After that plan came to nothing, the group plotted to assassinate Hitler on July 20, 1944 by detonating a bomb in a briefcase carried into the Berlin headquarters of the supreme army command, where Hitler was meeting with his aides and military advisers.

Hitler escaped the full force of the blast and most of the plotters, including Stauffenberg, were arrested and executed.
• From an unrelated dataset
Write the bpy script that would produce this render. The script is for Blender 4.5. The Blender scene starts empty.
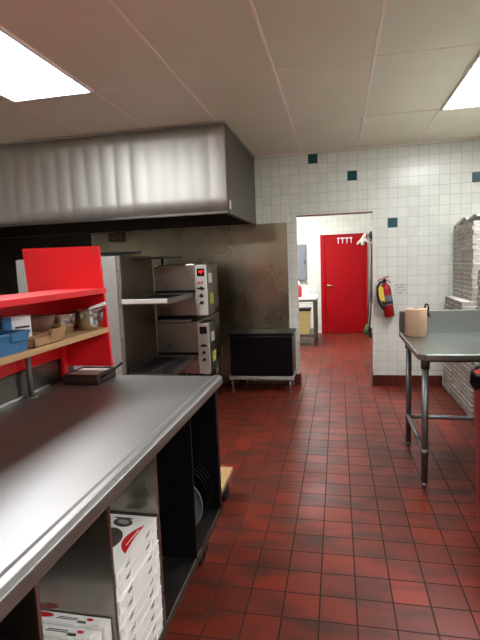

The plot was turned into the Hollywood movie "Valkyrie" in 2008 with Tom Cruise starring as von Stauffenberg.

Ewald von Kleist was imprisoned but survived his detention and time in a concentration camp.

"The older I get, the more it surprises me that I survived," von Kleist said in an article in the German-language Focus magazine marking his 90th birthday in July 2012.

Patron of transatlantic relations

After the war van Kleist founded his own publishing house focusing on public education on security issues and transatlantic relations.

In 1962 he founded the annual Munich Security Conference, a forum that brings together the world's top diplomats and defense officials for talks on global security policy, especially those involving NATO affairs.

For his role in leading the Munich Security Conference, von Kleist was awarded the US Department of Defense's medal for distinguished public service in 1991, the highest award for a civilian.

His widow confirmed that he passed away last Friday at his home in Munich.